- PROBLEM DESCRIPTION -
Please list all lines of the material below in which the string "scene" occurs.

--- Start ---

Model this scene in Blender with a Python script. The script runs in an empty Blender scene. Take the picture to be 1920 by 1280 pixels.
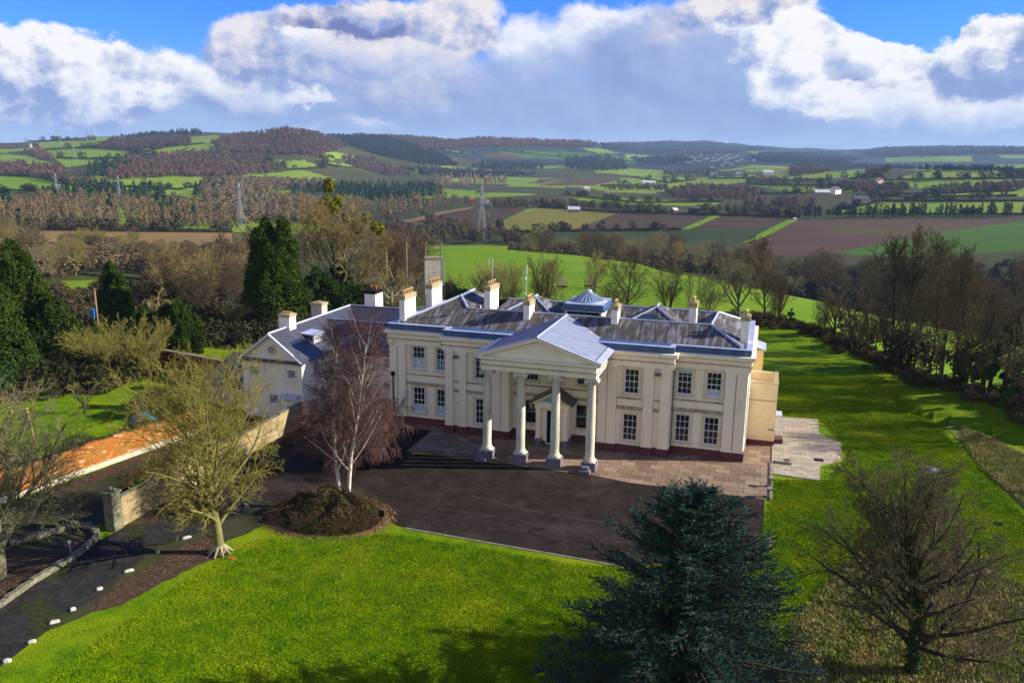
import bpy, math, random
import numpy as np
R=math.radians
SC=bpy.context.scene; COL=SC.collection
# ---------------------------------------------------------------- camera
YAW,PITCH,ROLL=0.300,0.224,0.011
CAM=np.array([17.713,-65.111,26.256]); FPX=1530.23
_c,_s=math.cos(YAW),math.sin(YAW)
RT=np.array([_c,_s,0.]); F0=np.array([-_s,_c,0.])
FW=F0*math.cos(PITCH)+np.array([0,0,-math.sin(PITCH)])
UP=np.cross(RT,FW)
R2=RT*math.cos(ROLL)+UP*math.sin(ROLL); U2=-RT*math.sin(ROLL)+UP*math.cos(ROLL)
cd=bpy.data.cameras.new('camera'); cam=bpy.data.objects.new('camera',cd); COL.objects.link(cam)
cd.sensor_width=36.0; cd.lens=FPX/1920*36.0; cd.clip_start=0.5; cd.clip_end=60000
from mathutils import Matrix, Vector
cam.matrix_world=Matrix(((R2[0],U2[0],-FW[0],CAM[0]),(R2[1],U2[1],-FW[1],CAM[1]),(R2[2],U2[2],-FW[2],CAM[2]),(0,0,0,1)))
SC.camera=cam
SC.view_settings.view_transform='Standard'; SC.view_settings.look='None'
SC.view_settings.exposure=1.0; SC.view_settings.gamma=1.0
SC.render.engine='CYCLES'
SC.cycles.max_bounces=6; SC.cycles.diffuse_bounces=3; SC.cycles.glossy_bounces=3; SC.cycles.transparent_max_bounces=8; SC.cycles.volume_bounces=0
SC.cycles.use_denoising=True; SC.cycles.denoising_prefilter='ACCURATE'; SC.cycles.denoising_input_passes='RGB_ALBEDO_NORMAL'
# ---------------------------------------------------------------- sun
SUN_AZ=0.29      # direction TO the sun, measured from +x towards +y
SUN_EL=R(25.5)
sl=bpy.data.lights.new('sun','SUN'); sl.energy=5.0; sl.angle=R(0.5); sl.color=(1.0,0.91,0.75)
so=bpy.data.objects.new('sun',sl); COL.objects.link(so)
sv=Vector((math.cos(SUN_AZ)*math.cos(SUN_EL),math.sin(SUN_AZ)*math.cos(SUN_EL),math.sin(SUN_EL)))
so.rotation_euler=sv.to_track_quat('Z','Y').to_euler(); so.location=(60,20,60)
# ---------------------------------------------------------------- sky
W=bpy.data.worlds.new('World'); SC.world=W; W.use_nodes=True
nt=W.node_tree; nt.nodes.clear(); L=nt.links
def nd(t,**k):
    n=nt.nodes.new(t)
    for a,b in k.items(): setattr(n,a,b)
    return n
def put(n,i,v):
    if hasattr(v,'is_linked') or hasattr(v,'links'): L.new(v,n.inputs[i])
    else: n.inputs[i].default_value=v
def M(op,a,b=0.,c=None,clamp=False):
    n=nd('ShaderNodeMath',operation=op,use_clamp=clamp); put(n,0,a); put(n,1,b)
    if c is not None: put(n,2,c)
    return n.outputs[0]
def VM(op,a,b=None,out=0):
    n=nd('ShaderNodeVectorMath',operation=op); put(n,0,a)
    if b is not None: put(n,1,b)
    return n.outputs[out]
def MIX(f,a,b):
    n=nd('ShaderNodeMix',data_type='RGBA',clamp_factor=True); put(n,0,f); put(n,6,a); put(n,7,b); return n.outputs[2]
def NOI(v,sc,det,rough=.55,dist=0.,col=False,dim='3D'):
    n=nd('ShaderNodeTexNoise'); n.noise_dimensions=dim; put(n,'Vector',v); put(n,'Scale',sc); put(n,'Detail',det); put(n,'Roughness',rough); put(n,'Distortion',dist)
    return n.outputs['Color' if col else 'Fac']
def SM(x,a,b):
    n=nd('ShaderNodeMapRange',interpolation_type='SMOOTHSTEP'); put(n,0,x); put(n,1,a); put(n,2,b); put(n,3,0.); put(n,4,1.); return n.outputs[0]
geo=nd('ShaderNodeTexCoord'); D=geo.outputs['Generated']
sep=nd('ShaderNodeSeparateXYZ'); L.new(D,sep.inputs[0])
az=M('ARCTAN2',VM('DOT_PRODUCT',D,tuple(RT),1),VM('DOT_PRODUCT',D,tuple(F0),1))
el=M('ARCSINE',sep.outputs[2])
def P(a,e):
    n=nd('ShaderNodeCombineXYZ'); put(n,0,a); put(n,1,e); return n.outputs[0]
p0=P(az,M('MULTIPLY',el,1.25))
wr=VM('SUBTRACT',NOI(p0,10.,7.,.64,col=True),(.5,.5,.5))
p1=VM('ADD',P(az,el),VM('MULTIPLY',wr,(.11,.085,0.)))
sun_off=(.012,.016,0.)
nA=NOI(p0,26.,7.,.6); nB=NOI(VM('ADD',p0,sun_off),26.,7.,.6)
relief=M('MULTIPLY',M('SUBTRACT',nA,nB),2.9)
nC=NOI(VM('ADD',p0,(3.1,1.7,.4)),7.,6.,.55)
relief=M('ADD',relief,M('MULTIPLY',M('SUBTRACT',nC,.5),.8))
sky=nd('ShaderNodeTexSky',sky_type='NISHITA'); sky.sun_disc=False; sky.sun_elevation=SUN_EL; sky.sun_rotation=math.pi/2-SUN_AZ
sky.altitude=100; sky.air_density=1.0; sky.dust_density=.4; sky.ozone_density=3.0
hs=nd('ShaderNodeHueSaturation'); put(hs,'Saturation',1.25); put(hs,'Value',1.0); L.new(sky.outputs[0],hs.inputs['Color'])
SKYK=0.115
skc=VM('MULTIPLY',hs.outputs[0],(.19,.42,.92))
def A(px,py):     # bearing and elevation of a spot of sky
    d=FW+R2*((px-960)/FPX)+U2*((640-py)/FPX); d=d/np.linalg.norm(d)
    return float(math.atan2(d@RT,d@F0)),float(math.asin(d[2]))
def C8(r,g,b):
    f=lambda v:((v/255+.055)/1.055)**2.4 if v>10 else v/255/12.92
    k=2**-SC.view_settings.exposure/SKYK
    return (f(r)*k,f(g)*k,f(b)*k,1)
col=skc
# pale air towards the horizon
col=MIX(M('MULTIPLY',M('SUBTRACT',1.,SM(el,-.01,.13)),.8),col,C8(184,202,240))
WHT=C8(255,254,255); GRY=C8(138,160,212); PUR=C8(116,126,184); LAV=C8(166,186,230); CRM=C8(242,236,240)
def blob(px,py,rx,ry,lit,sh,bias=0.,soft=.55,op=1.,grad=1.15):
    global col
    a,e=A(px,py)
    q=VM('MULTIPLY',VM('SUBTRACT',p1,(a,e,0.)),(FPX/rx,FPX/ry,0.))
    r=VM('LENGTH',q,out=1)
    m=M('SUBTRACT',1.,SM(r,1.-soft*.5,1.+soft*.12))
    s=nd('ShaderNodeSeparateXYZ'); L.new(q,s.inputs[0])
    lum=M('ADD',M('MULTIPLY_ADD',s.outputs[1],.5*grad,M('MULTIPLY',s.outputs[0],.12)),M('MULTIPLY_ADD',relief,(1. if soft<.56 else .42),.5+bias),clamp=True)
    c=MIX(lum,sh,lit)
    col=MIX(M('MULTIPLY',m,op),col,c)
BL=[ # far pale decks first
 (300,222,520,42,LAV,GRY,.1,.8,.75),(980,215,620,55,LAV,GRY,.0,.8,.9),(1500,240,560,45,LAV,GRY,.1,.8,.7),(60,270,500,26,LAV,GRY,.2,.8,.5),
 (420,165,120,44,WHT,GRY,.0,.6,.95),(310,150,120,52,WHT,GRY,.1,.6,1.),(185,165,150,62,WHT,GRY,.0,.5,1.),(60,160,150,72,WHT,GRY,-.1,.5,1.),(45,95,120,55,WHT,GRY,.35,.35,1.),(160,120,90,42,WHT,GRY,.3,.4,1.),(200,168,60,34,WHT,LAV,.3,.5,.8),
 (640,235,120,20,WHT,GRY,-.2,.6,.6),(590,200,110,26,LAV,GRY,-.1,.6,.8),(570,178,50,14,WHT,LAV,.4,.6,.9),
 (760,150,170,70,CRM,GRY,.0,.7,.9),(560,130,110,40,WHT,GRY,.0,.6,.95),(460,90,72,62,CRM,GRY,.15,.45,.95),(520,90,90,60,CRM,GRY,.0,.5,.9),(600,55,90,50,CRM,GRY,.0,.5,.9),(680,85,130,60,CRM,GRY,-.15,.5,.9),(830,50,120,62,CRM,GRY,.15,.45,1.),(660,50,110,40,CRM,PUR,-.45,.5,1.),(720,25,90,32,CRM,GRY,.0,.5,1.),(590,85,60,28,WHT,LAV,.2,.5,.9),(720,110,150,30,CRM,LAV,.2,.6,.8),
 (985,110,70,74,WHT,LAV,.15,.7,.9),(1100,70,85,62,WHT,LAV,.1,.6,.95),(1180,60,75,55,WHT,LAV,.05,.6,.9),(1060,170,220,85,LAV,GRY,.1,.8,.85),(1240,110,170,90,LAV,GRY,-.1,.6,.95),(1330,60,130,70,CRM,GRY,-.1,.6,.95),
 (1400,150,220,95,LAV,GRY,.1,.7,.9),(1440,30,90,52,WHT,LAV,.4,.35,1.),(1390,10,120,36,CRM,GRY,.2,.5,1.),(1490,95,95,60,WHT,LAV,.4,.35,1.),(1530,150,120,58,WHT,LAV,.4,.4,1.),(1605,110,55,42,WHT,LAV,.3,.35,1.),(1670,130,62,44,WHT,LAV,.25,.35,1.),(1640,175,120,44,WHT,GRY,.15,.5,1.),(1720,205,130,34,WHT,LAV,.2,.6,.9),(1600,148,36,18,LAV,GRY,-.1,.8,.6),(1560,185,70,26,WHT,LAV,.4,.4,.9),
 (1830,205,160,45,WHT,LAV,.15,.7,.85),(1850,130,105,60,LAV,GRY,-.2,.45,1.),(1835,62,50,40,WHT,GRY,.3,.35,1.),(1895,80,60,42,WHT,GRY,.2,.35,1.),(1800,105,60,36,WHT,GRY,.1,.4,.95),
 (780,255,900,22,LAV,GRY,.4,.9,.45)]
for b in BL:
    blob(b[0],b[1],b[2],b[3],b[4],b[5],b[6],b[7],b[8])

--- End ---

- CORRECT RESPONSE -
Model this scene in Blender with a Python script. The script runs in an empty Blender scene. Take the picture to be 1920 by 1280 pixels.
SC=bpy.context.scene; COL=SC.collection